Le Piskei Tshouvot (§167,3) aussi écrit que l’habitude est de ne pas manger l’extrémité du pain.

Les problèmes halakhiques que l’on oppose à la préservation de ce Minhag étrange sont le Issour Bal Tash’hit [Esh Kodesh (p.97) et Halikhot Vehanhagot Imrei Sofer (p.122 §4 note 5)], ainsi que le problème de Borer à Shabbat (Shout Maané Lashon VI, §24 dans la question).

Pour le Bal Tash’hit, il faut effectivement veiller à ne condamner qu’une infime partie du bout et non tout le croûton, une simple miette suffit puisque c’est avant tout symbolique, et pour cette miette il n’y a pas de problème de Bal Tash’hit, surtout si c’est fait avec un esprit constructif, un Siman, comme un souhait/une prière d’être à la tête et non à la queue (שנהיה לראש ולא לזנב) [ce doit être pour cela qu’il y a un Minhag, au moins à Rosh Hashana où les Simanim sont importants, de faire des ‘Halot rondes, afin d’éviter de manger l’extrémité 😊].
On pourrait se demander pourquoi voir dans l’extrémité du pain sa fin et non son début, mais bon, ce n’est qu’un Siman (sans queue ni tête).
[Certains indiquent, pour éviter le Bal Tash’hit, de donner le croûton aux femmes, non concernées par l’interdit d’oublier la Torah.]

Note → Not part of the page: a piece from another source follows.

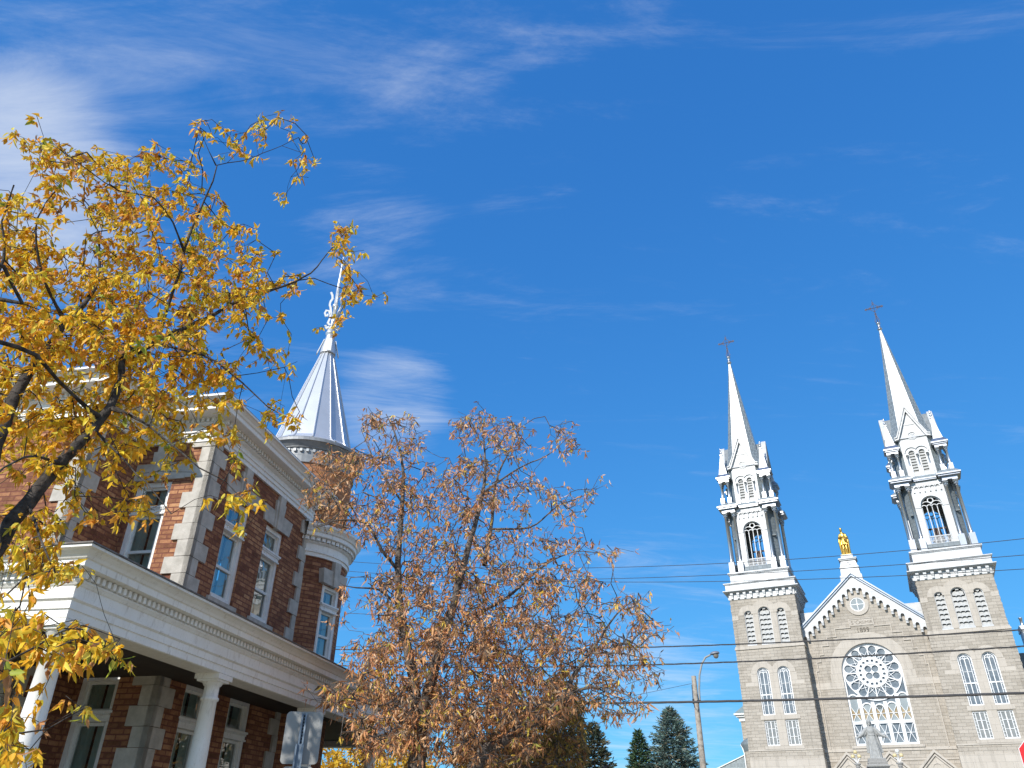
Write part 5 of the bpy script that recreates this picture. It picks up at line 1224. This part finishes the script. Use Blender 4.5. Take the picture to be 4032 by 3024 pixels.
l1.append(limb([(200,925,6.15,.02),(260,985,5.8,.012),(330,1060,5.5,.008),(370,1110,5.3,.004)], c22))
l1.append(limb([(60,1085,6.05,.018),(95,1180,5.7,.012),(120,1240,5.5,.006)], c22))
l1.append(limb([(-120,1450,5.0,.03),(0,1440,5.0,.012),(80,1395,5.05,.009),(180,1350,5.1,.006),(260,1380,5.1,.003)], c22))
l1.append(limb([(-100,1600,5.0,.02),(0,1590,5.0,.010),(100,1575,5.05,.006),(180,1530,5.1,.003)], c22))
E1 = [(60,520,90,110),(180,370,105,70,1.1),(110,310,30,30),(350,400,95,80),(330,340,30,35),(470,300,40,35,.8),(590,278,48,30,.9),(650,335,28,25,.9),(680,360,12,14),(440,270,15,15),(535,330,35,20,.4),(330,500,150,100,1.1),(480,520,75,80,.9),(140,650,170,130,1.25),(330,650,140,110,1.1),(500,600,85,65),(560,655,60,55),(640,615,55,35,.9),(740,605,40,45,.9),(720,530,45,28,.7),(748,490,14,14),(775,640,25,22),(725,690,14,14,1.4),(150,830,190,110,1.35),(350,800,140,90,1.1),(480,760,100,50,.9),(585,780,38,28,.9),(80,960,110,80,1.3),(230,950,120,55,.75),(400,905,90,50,.9),(480,850,60,35,.7),(605,890,34,20,1.),(640,905,16,14),(490,950,24,20),(240,1060,110,70,.3,-.3),(100,1110,100,50,.45,-.3),(60,1180,80,60,1.1,-.4),(130,1230,60,22,1.1,-.4),(340,990,60,40,.5,-.2),(528,1075,40,26,.9,-.9),(540,1140,12,12,1.,-.9),(500,1010,15,12,.8,-.9),(33,290,16,22),(65,320,14,14),(18,1400,55,55,1.0,-1.5),(95,1385,40,35,.6,-1.5),(150,1400,22,50,.9,-1.5),(235,1400,40,32,.7,-1.5),(30,1340,45,35,1.3,-1.5),(15,1530,25,45,1.2,-1.5),(20,1600,28,40,1.3,-1.5),(190,1530,12,10,.8,-1.5),(-60,800,60,300,.5),(-60,450,60,120,.4),(620,440,14,12,.7),(460,640,60,40),(420,700,60,40),(250,720,110,60,1.1),(60,740,60,70,1.1)]
rg1 = np.random.default_rng(11)
t1 = clumped(cloud(rg1, E1, c22, D1+.3, 5.6), rg1, 1.35, .085)
YEL = [(.95,.60,.045,5),(.93,.49,.035,3.8),(.95,.66,.10,2.2),(.82,.38,.06,1.8),(.64,.52,.06,.7),(.36,.40,.05,.45),(.56,.28,.12,1.)]
grow('maple_tree', 'yellow-leaved tree in the foreground left, its dark limbs in front of the brick house', 'tree', tuple(base1), l1, t1, mkleafer(2, 3, (3,5), .070, .032, YEL, .85, .40, .06), M['bark'], M['leaf'], 21, sag=.04, rk=.6, tcap=.006)
# --- brown half-bare tree in the middle
r7 = lambda x, y: (1200 + x/1.1253, 1550 + y/1.1253)
D2 = 14.; base2 = np.array(view_pt(*r7(560,1700), 14.)); base2[2] = 0
def l7(pts): return limb(pts, r7)
b2 = tuple(base2) + (.22,)
l2 = []
l2.append([b2, (base2[0]-.15, base2[1], 1.3, .19)] + l7([(500,1640,13.9,.16),(515,1540,13.9,.13),(490,1330,13.8,.10),(460,1150,13.7,.085),(430,1000,13.7,.075),(412,780,13.6,.06),(430,520,13.6,.045),(435,330,13.6,.03),(400,180,13.6,.018),(360,90,13.6,.008)]))
l2.append(l7([(500,1520,13.9,.12),(545,1320,13.5,.10),(600,1130,13.3,.085),(660,930,13.2,.07),(720,700,13.2,.055),(780,480,13.3,.038),(800,330,13.3,.025),(790,180,13.3,.014),(780,100,13.3,.007)]))
l2.append([b2, (base2[0]+.2, base2[1]+.15, 1.3, .2)] + l7([(690,1640,14.2,.17),(700,1450,14.3,.14),(692,1250,14.4,.12),(722,1000,14.5,.09),(785,800,14.5,.07),(800,750,14.5,.06),(870,690,14.4,.045),(1000,660,14.3,.032),(1110,640,14.2,.022),(1250,645,14.1,.013),(1400,690,14.0,.006)]))
l2.append(l7([(795,760,14.5,.05),(830,560,14.6,.035),(850,380,14.6,.024),(920,230,14.6,.014),(955,150,14.6,.006)]))
l2.append([(base2[0]+.2, base2[1], .6, .16)] + l7([(760,1640,13.6,.12),(850,1560,13.5,.09),(960,1480,13.4,.075),(1060,1430,13.3,.06),(1150,1330,13.2,.045),(1190,1250,13.2,.035),(1290,1110,13.1,.025),(1380,980,13.1,.014),(1470,905,13.1,.006)]))
l2.append(l7([(412,780,13.6,.035),(340,690,13.3,.028),(270,575,13.1,.022),(150,560,12.9,.014),(40,590,12.8,.006)]))
l2.append(l7([(430,480,13.6,.025),(360,380,13.4,.018),(300,280,13.3,.010),(250,160,13.3,.005)]))
l2.append(l7([(785,440,13.3,.022),(950,330,13.4,.015),(1080,270,13.4,.010),(1180,180,13.4,.005)]))
l2.append(l7([(825,600,14.6,.025),(1000,590,14.3,.018),(1120,500,14.2,.012),(1270,440,14.1,.005)]))
l2.append(l7([(480,1280,13.8,.03),(350,1380,13.2,.02),(200,1350,12.9,.012),(100,1360,12.7,.005)]))
l2.append(l7([(425,950,13.7,.03),(330,870,13.4,.02),(230,860,13.2,.012),(170,850,13.1,.005)]))
l2.append(l7([(720,1000,14.5,.04),(900,900,14.2,.028),(1050,770,14.,.018),(1200,700,13.9,.010),(1390,720,13.9,.005)]))
l2.append(l7([(1150,1330,13.2,.03),(1300,1300,13.,.02),(1420,1330,12.9,.012),(1500,1380,12.9,.005)]))
l2.append(l7([(1260,1150,13.1,.02),(1400,1150,13.0,.012),(1530,1180,12.9,.005)]))
E2 = [(380,120,110,50,.8),(300,150,60,40,.8),(430,230,110,70,.8),(770,160,150,80,.9),(900,200,110,100,.7),(1120,220,80,90,.45),(1180,170,20,50,.5),(300,330,140,80,.7),(110,330,100,80,1.5),(60,440,60,40,.8),(130,490,110,90,1.1),(210,310,50,50,1.6,-.4),(250,560,120,80,.9),(400,480,110,120,.9),(560,420,90,120,.8),(740,420,140,140,1.),(960,450,150,110,.7),(1180,480,100,90,.6),(1280,440,30,40,.8),(470,700,130,130,1.),(700,650,150,120,1.),(950,680,170,110,.7),(1230,680,140,45,.55),(1400,700,60,20,.5),(420,900,150,110,1.),(650,880,150,110,1.),(900,880,180,120,.85),(1150,860,150,110,.7),(450,1120,160,130,1.05),(700,1090,170,120,1.1),(950,1110,190,130,1.),(1200,1070,140,120,.6),(1430,1000,90,110,.55),(300,1250,80,120,.8),(160,1330,90,50,.8),(480,1340,150,110,1.1),(750,1340,190,120,1.2),(1000,1340,190,120,1.1),(1250,1280,140,110,.4),(1430,1180,120,110,.4),(1400,1370,120,70,.35),(330,1500,140,110,.9),(600,1510,190,120,1.),(850,1520,190,120,1.1),(170,880,25,40,.6),(150,980,40,30,.3),(120,1350,60,30,.8),(210,1150,60,60,.3),(1560,1050,50,60,.3),(1540,1230,40,60,.3)]
rg2 = np.random.default_rng(12)
t2 = clumped(cloud(rg2, [(e[0],e[1],e[2],e[3],e[4]*(1+.9*max(0., min(1., (e[1]-650)/500)))) for e in E2], r7, D2, 5.7), rg2, 1.35, .11)
BRN = [(.76,.40,.17,4),(.66,.31,.14,4),(.82,.53,.31,2.8),(.48,.23,.12,2.0),(.88,.60,.10,1.2),(.22,.13,.08,1.0),(.48,.42,.09,.4)]
grow('ash_tree', 'half-bare multi-stemmed tree hung with dry brown leaves in the middle of the view', 'tree', tuple(base2), l2, t2, mkleafer(1, 2, (2,4), .112, .030, BRN, .9, .45, .16, .35), M['bark2'], M['leaf'], 22, step=.2, tip=.0042, jit=.28, rk=.95)
# --- denser dark olive tree low behind it
base3 = np.array(view_pt(2230, 3200, 19.)); base3[2] = 0
c7 = lambda x, y: (2200 + x/2.659, 2400 + y/2.659)
l3 = [[tuple(base3)+(.2,), (base3[0], base3[1], 1.5, .17), (base3[0]-.1, base3[1], 2.6, .12), (base3[0]-.2, base3[1], 3.8, .06), (base3[0]-.2, base3[1], 4.8, .02)],
      [(base3[0], base3[1], 1.6, .12), (base3[0]+.7, base3[1]-.2, 2.8, .07), (base3[0]+1.0, base3[1]-.3, 3.0, .01)], [(base3[0], base3[1], 1.5, .12), (base3[0]-1.0, base3[1]+.2, 2.7, .08), (base3[0]-1.9, base3[1]+.3, 3.6, .02)], [(base3[0], base3[1], 1.2, .1), (base3[0]-1.6, base3[1]-.3, 2.0, .06), (base3[0]-3., base3[1]-.4, 2.5, .02)]]
E3 = [(40,760,140,140,.8),(60,980,230,200,1.3),(70,1250,220,230,1.5),(40,1500,260,190,1.8),(-300,1250,280,260,1.4),(-350,1560,320,150,1.9),(-620,1450,260,220,1.5),(-880,1560,240,120,1.3)]
t3 = cloud(np.random.default_rng(13), E3, c7, 19., 4.6)
OLV = [(.38,.23,.065,3),(.48,.27,.08,2.5),(.22,.16,.05,3),(.70,.46,.07,1.),(.32,.15,.06,2.),(.13,.11,.04,1.5)]
grow('olive_tree', 'dense olive-brown tree low behind the half-bare tree, beside the spruces', 'tree', tuple(base3), l3, t3, mkleafer(1, 2, (3,5), .125, .045, OLV, .7, .5, .03), M['bark2'], M['leaf'], 23, step=.25, tip=.006)
# --- bright yellow trees far behind the porch
for i, (px_, dist, rx, top, lab) in enumerate(((1400, 40., 4.2, 5.9, 'bright yellow tree far away, seen under the end of the porch'), (2120, 62., 4.5, 6.6, 'distant golden tree glimpsed between the stems of the half-bare tree'))):
    b = np.array(view_pt(px_, 3000, dist)); b[2] = 0; rg = np.random.default_rng(30+i); T = []
    while len(T) < 900:
        q = rg.uniform(-1, 1, 3)
        if (q**2).sum() < 1 and (q**2).sum() > .12: T.append(b + np.array((q[0]*rx, q[1]*rx, top*.56 + q[2]*top*.44)))
    lim = [[tuple(b)+(.22,), (b[0], b[1], top*.3, .18), (b[0]+.1, b[1], top*.6, .1), (b[0], b[1], top*.9, .03)]] + [[(b[0], b[1], top*.25, .1), (b[0]+rx*.4*math.cos(a), b[1]+rx*.4*math.sin(a), top*.45, .06), (b[0]+rx*.75*math.cos(a), b[1]+rx*.75*math.sin(a), top*.62, .02)] for a in np.linspace(0, 5.2, 6)]
    grow('yellow_tree', lab, 'tree', tuple(b), lim, T, mkleafer(2, 3, (4,6), .24, .13, [(.80,.52,.05,5),(.72,.42,.04,3),(.6,.34,.04,1)], .3, .7, 0.), M['bark2'], M['leaf'], 40+i, 'yellow trees in the distance', tip=.01, step=.5)
# --- spruces
def spruce(px_, ytop, dist, hw_, label, cols, seed, dens):
    tipp = view_pt(px_, ytop, dist); b = np.array((tipp.x, tipp.y, 0)); Hh = tipp.z; rg = np.random.default_rng(seed); mb = MB(); out = []; cl = []
    mb.tube([(0,0,0),(0,0,Hh*.5),(0,0,Hh-.3)], [.17,.10,.012], 8); P = np.array([c[:3] for c in cols]); pw = np.array([c[3] for c in cols]); pw = pw/pw.sum()
    z = Hh - .18
    while z > .6:
        t = (Hh-z); rad_ = hw_*min(1., (t/(Hh-1.2)))**.82; nb = int(6 + min(12, t*2.6)); ph = rg.uniform(0, 6.28)
        for k in range(nb):
            a = ph + 2*math.pi*k/nb + rg.normal(0, .16); ln_ = max(.10, rad_*rg.uniform(.72, 1.1)); dz = rg.uniform(-.12, .14)*ln_ + ln_*max(-.12, .5-.22*t); tone = rg.choice(len(P), p=pw)
            end = np.array((ln_*math.cos(a), ln_*math.sin(a), dz)); mid = end*.5 + np.array((0,0,-.05*ln_)); z0 = np.array((0,0,z))
            if ln_ > .4: mb.tube([z0, z0+mid, z0+end], [.022,.014,.005], 3, cap=False)
            side = unit(np.cross(end, (0,0,1.)))
            n = int(dens*(6 + ln_*13))
            for j in range(n):
                u = rg.uniform(.12, 1.)**.75; p = z0 + end*u + np.array((0,0,-.2*ln_*u*(1-u))) + b; w = (1-u*.85)*ln_*.34
                o = side*rg.uniform(-w, w); p = p + o + np.array((0,0,rg.normal(0,.035)))
                d = unit(unit(end)*.8 + side*np.sign(side.dot(o))*.55 + rg.normal(0, .28, 3) + np.array((0,0,.12))); s = unit(np.cross(d, rg.normal(0,1,3)))
                out.append((p, d, s, np.cross(s, d), rg.uniform(.16,.32), rg.uniform(.06,.10), rg.normal(0,.15))); cl.append(np.clip(P[tone if rg.random() < .6 else rg.choice(len(P), p=pw)]*rg.uniform(.7,1.25), 0, 1))
        z -= .12 + .010*t
    root = thing('spruce_tree', label, 'tree', tuple(b), 0, 'spruces beyond the wooden pole'); mb.build('trunk', M['bark2'], root); leaf_mesh(out, cl, 'crown', M['needle'], root, b)
spruce(2635, 2783, 58., 4.3, 'largest spruce, broad and blue-green, next to the wooden pole', [(.13,.20,.17,4),(.18,.25,.22,3),(.08,.125,.095,2),(.25,.22,.15,.9)], 51, 1.25)
spruce(2511, 2872, 58., 2.3, 'slim dark green spruce left of the broad blue-green one', [(.06,.11,.055,4),(.09,.15,.07,3),(.15,.14,.07,1)], 52, 1.15)
spruce(2335, 2842, 50., 2.8, 'brownish-green spruce half hidden by the olive-brown tree', [(.075,.085,.05,4),(.12,.105,.06,3),(.06,.085,.06,2),(.19,.15,.08,1)], 53, 1.05)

Le Zekher Assa (Ohev Tsion)(p.334 §149) considère qu’il n’y a pas de Bal Tash’hit mais que jeter des miettes amène la pauvreté (Tosfot Brakhot 52b selon ‘Houlin 105b).

Et pour ce qui est de Borer à Shabbat, c-à-d l’interdit de séparer le mauvais du bon, il n’est pas applicable pour deux raisons. D’abord cette partie n’est pas objectivement mauvaise, mais elle l’est « religieusement » (-et encore), sans cela, c’est exactement le même pain que le reste. (on trouve des discussions lorsqu’il s’agit d’un véritable et incontournable Issour, mais ici où il est assurément Moutar de manger ce bout de pain, on ne peut pas parler de Borer.)
Ensuite, comme il n’y a pas de quantité minimale à retirer, on enlèvera forcément toujours un peu de « bon » avec le mauvais, et ceci n’est pas interdit en tant que Borer puisque le tri n’est pas effectué.

En conclusion, que ceux qui ont ce Minhag le continuent, mais ceux qui ne l’ont pas n’ont pas à l’adopter.

Je ne me relis pas, veuillez excuser les fautes.